I. (For contingent expiration date, see Acts 2018, c. 850) The additional revenue generated by increases in the state sales and use tax from the Historic Triangle pursuant to § 58.1-603.2 shall be deposited by the Comptroller as follows: (i) 50 percent shall be deposited into the Historic Triangle Marketing Fund established pursuant to subsection F of § 58.1-603.2; and (ii) 50 percent shall be deposited in the special fund created pursuant to subdivision D 2 of § 58.1-603.2 and distributed to the localities in which the revenues were collected. The net revenues distributable under this subsection shall be computed as an estimate of the net revenues to be received by the state treasury each month, and such estimated payment shall be adjusted for the actual net revenue received in the preceding month. All payments shall be made to the appropriate funds on the last day of each month.
J. The additional revenue generated by the taxes imposed pursuant to §§ 58.1-603.1 and 58.1-604.01 on and after January 1, 2027, upon the sale and use of any equipment, software, or other items that were, or would have been, exempt from the tax imposed pursuant to this chapter under subdivisions 17, 18, and 19 of § 58.1-609.3, as they were effective on December 31, 2026, shall be deposited into the Washington Metropolitan Area Transit Authority Capital Fund established pursuant to § 33.2-3401.
K. If errors are made in any distribution, or adjustments are otherwise necessary, the errors shall be corrected and adjustments made in the distribution for the next quarter or for subsequent quarters.
K. L. The term "net revenue," as used in this section, means the gross revenue received into the general fund or the Commonwealth Transportation Fund of the state treasury under the preceding sections of this chapter, less refunds to taxpayers."

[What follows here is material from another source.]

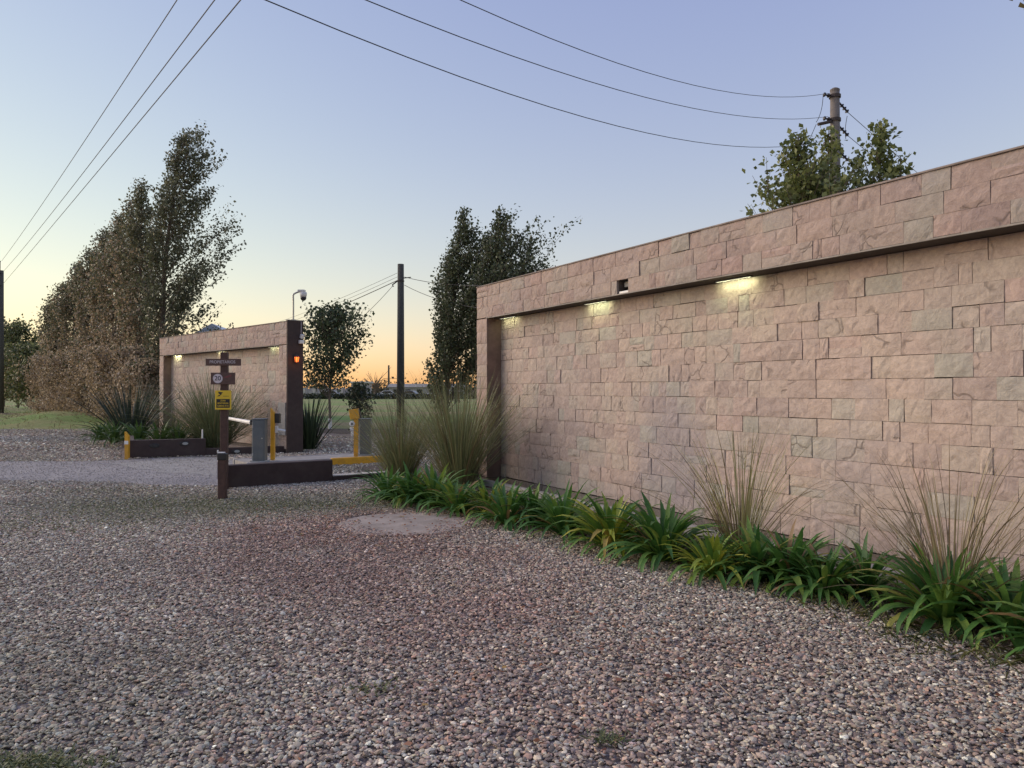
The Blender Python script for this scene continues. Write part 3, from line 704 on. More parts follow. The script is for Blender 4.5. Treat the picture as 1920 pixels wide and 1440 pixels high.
def poplar(name, label, base, h, rad, lean=(0, 0), wind=(.0, 0), nb=55, leaf=.085, dens=26, prof=None, crown0=.08, up=1.15, lo=(.040, .052, .024), hi=(.105, .125, .06),
           dry=0.0, dry_h=.6, seed=1, group=None, cat='tree', twigs=4, trunk_r=.012, white_base=None, multi=1, jit=1.0, bias=0.0):
    r = np.random.default_rng(seed); root = empty(name, base, 0, label, cat, group)
    prof = prof or (lambda f: (f / .3) ** .7 if f < .3 else max(.06, ((1 - f) / .7) ** .8))
    lines = []; P = []; W = []
    trunks = []
    for m_ in range(multi):
        k = 9; t = np.linspace(0, 1, k); a = r.uniform(0, 6.28); spread = (0 if multi == 1 else rad * .55)
        hh = h * (1 if m_ == 0 else r.uniform(.72, .95))
        tp = np.stack([lean[0] * t ** 1.7 + math.cos(a) * spread * t ** .8 + r.normal(0, .012 * h, k) * t * (1 - t) * 2, lean[1] * t ** 1.7 + math.sin(a) * spread * t ** .8 + r.normal(0, .012 * h, k) * t * (1 - t) * 2, hh * t], 1)
        trunks.append(tp); lines.append((tp, np.maximum(.008, trunk_r * h * (1 - t) ** .8 + .006)))
    for i in range(nb):
        tp = trunks[i % multi]; f = crown0 + (.985 - crown0) * (i + r.random()) / nb
        idx = f * (len(tp) - 1); i0 = int(idx); i0 = min(i0, len(tp) - 2); p0 = tp[i0] + (tp[i0 + 1] - tp[i0]) * (idx - i0)
        a = r.uniform(0, 2 * math.pi); L = rad * prof(f) * r.uniform(.55, 1.4) * (1 + bias * math.cos(a)) / max(1, multi ** .3)
        e = up * r.uniform(.7, 1.25)
        if crown0 < .03 and f < .2: e *= r.uniform(.1, .8)
        L = min(L, (h * 1.0 - p0[2]) / (e + .2) + .12)
        d = np.array([math.cos(a), math.sin(a), e]); k = 5; t = np.linspace(0, 1, k)[:, None]
        bp_ = p0 + d * L * t + np.array([wind[0], wind[1], .15]) * L * t ** 2 + r.normal(0, .05 * L, (k, 3)) * t
        lines.append((bp_, np.linspace(max(.006, .011 * L + .006), .004, k)))
        segs = [(bp_, L, .35)]
        for q in range(twigs):
            u = r.uniform(.25, .95); j = u * (k - 1); j0 = min(int(j), k - 2); q0 = bp_[j0] + (bp_[j0 + 1] - bp_[j0]) * (j - j0)
            a2 = a + r.normal(0, .9); d2 = np.array([math.cos(a2), math.sin(a2), e * r.uniform(.5, 1.4)]); L2 = L * r.uniform(.22, .5); L2 = min(L2, (h * 1.02 - q0[2]) / (abs(d2[2]) + .1) + .08)
            tw = q0 + d2 * L2 * np.linspace(0, 1, 4)[:, None] + np.array([wind[0], wind[1], .1]) * L2 * np.linspace(0, 1, 4)[:, None] ** 2
            lines.append((tw, np.linspace(.006, .003, 4))); segs.append((tw, L2, .15))
        for pts, Ls, u0 in segs:
            ln_ = np.linalg.norm(np.diff(pts, axis=0), axis=1).sum(); n = max(3, int(dens * ln_ * r.uniform(.5, 1.3)))
            u = u0 + (1 - u0) * r.random(n) ** .8; j = u * (len(pts) - 1); j0 = np.minimum(j.astype(int), len(pts) - 2)
            q = pts[j0] + (pts[j0 + 1] - pts[j0]) * (j - j0)[:, None]
            P.append(q + r.normal(0, leaf * 1.15 * jit, (n, 3)))
    P = np.vstack(P)
    V, F = tubes_np(lines, 5); link('trunk', np_mesh('trunk', V, F, M['bark'], smooth=True), root)
    V, F, C = leaves_np(P, leaf, r, np.array(lo), np.array(hi), .3)
    if dry > 0:
        hz = P[:, 2] / h; pr = np.clip(dry * (1.15 - hz / dry_h), 0, dry); isd = r.random(len(P)) < pr
        bc = np.array([.27, .215, .15]) + r.random((len(P), 1)) * np.array([.22, .17, .115])
        Cv = np.where(isd[:, None], bc, C)
    else: Cv = C
    link('crown', np_mesh('crown', V, F, M['leaf'], np.repeat(Cv, 4, axis=0)), root)
    if white_base:
        MB().tube([(0, 0, .0), (0, 0, white_base)], [.085, .075], 12).build('painted_base', M['white'], root)
    return root

def px_base(px, Y): return Vector(((px - 960) / 1442 * Y, Y, 0))
# poplar windbreak on the left, each tree its own
row = [(296, 32.0, 336, 250, 1.9), (262, 34.5, 264, 340, 1.35), (236, 36.0, 246, 372, 1.3), (212, 37.6, 222, 402, 1.35), (186, 39.5, 196, 432, 1.35),
       (160, 41.5, 166, 470, 1.3), (136, 43.8, 142, 496, 1.3), (112, 46.5, 118, 535, 1.3), (90, 49.5, 92, 575, 1.2)]
ordn = ['tallest wind-bent poplar with a dark open crown behind the stone wall', 'slim poplar just left of the tallest one', 'third poplar in the windbreak counted from the tallest', 'fourth poplar in the windbreak counted from the tallest',
        'fifth poplar in the windbreak counted from the tallest', 'sixth poplar in the windbreak counted from the tallest', 'seventh poplar in the windbreak counted from the tallest', 'eighth poplar in the windbreak, second from its low end', 'lowest poplar at the far end of the windbreak']
for i, (bx, Y, tx, ty, rad) in enumerate(row):
    b = px_base(bx, Y); h = CAM_H + (731 - ty) / 1442 * Y; leanx = (tx - bx) / 1442 * Y
    if i == 0:
        poplar('poplar_tree', ordn[i], b, h, 1.15, (leanx + .1, 0), (.55, 0), bias=.35, nb=170, leaf=.115, dens=25, crown0=.08, up=1.6, dry=.55, dry_h=.35, seed=20, group='poplar windbreak', twigs=5, jit=.85,
               lo=(.07, .08, .045), hi=(.19, .205, .12), prof=lambda f: 1.0 if f < .6 else max(.16, ((1 - f) / .4) ** .8))
    else:
        poplar('poplar_tree', ordn[i], b, h, .66, (leanx, 0), (.12, 0), nb=130, leaf=.12, dens=32, crown0=.015, up=1.9, dry=.93, dry_h=1.0 if i > 1 else .7, seed=20 + i, group='poplar windbreak', twigs=4, jit=1.0,
               lo=(.09, .098, .055), hi=(.22, .225, .13), prof=lambda f: 1.0 if f < .6 else max(.14, ((1 - f) / .4) ** .7))
for i, (bx, Y, ty, lb) in enumerate(((58, 57, 655, 'low green tree beyond the far end of the windbreak'), (34, 60, 612, 'bushy green tree between the left pole and the windbreak'), (8, 64, 640, 'green tree behind the pole at the left edge'))):
    poplar('tree', lb, px_base(bx, Y), CAM_H + (731 - ty) / 1442 * Y, 1.5, (0, 0), (.1, 0), nb=90, leaf=.2, dens=20, crown0=.03, up=1.1, seed=60 + i, dry=.25, dry_h=.8, group='trees far left', lo=(.08, .10, .045), hi=(.20, .22, .10), prof=lambda f: 1.0 if f < .6 else max(.2, ((1 - f) / .4) ** .6))
# dry brush filling the foot of the windbreak
for i, (bx, Y, hh, rr) in enumerate(((278, 31.5, 2.6, .95), (252, 33.0, 3.2, 1.0), (222, 35.0, 3.3, 1.05), (194, 37.0, 3.4, 1.1), (166, 39.5, 3.4, 1.1), (138, 42.0, 3.4, 1.15), (112, 45.0, 3.4, 1.2), (86, 48.0, 3.4, 1.2))):
    poplar('brush', ('dry tan brush at the foot of the tallest poplar', 'second dry tan brush from the tallest poplar', 'third dry tan brush from the tallest poplar', 'fourth dry tan brush from the tallest poplar', 'fifth dry tan brush from the tallest poplar', 'sixth dry tan brush from the tallest poplar', 'seventh dry tan brush from the tallest poplar', 'dry tan brush at the low end of the windbreak')[i],
           px_base(bx, Y), hh, rr, (.05, 0), (.1, 0), nb=90, leaf=.11, dens=30, crown0=.0, up=1.1, dry=1.0, dry_h=3.0, seed=140 + i, group='brush under the windbreak', cat='shrub', twigs=4, trunk_r=.008, prof=lambda f: 1.0 if f < .6 else max(.3, ((1 - f) / .4) ** .6))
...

Page 668, strike lines 26 through 29.



Explanation

(This amendment enacts and codifies an expiration of the sales and use tax exemption for computer equipment and software used in qualifying data centers effective January 1, 2027. Sales tax revenue is estimated to increase $549.9 million in FY 2027 and $1.3 billion in FY 2028 from the expiration, increasing general fund sales tax revenue by $317.1 million in FY 2027 and $778.3 million in FY 2028 and the Commonwealth Transportation Fund revenue by $84.4 million in FY 2027 and $207.2 million in FY 2028.)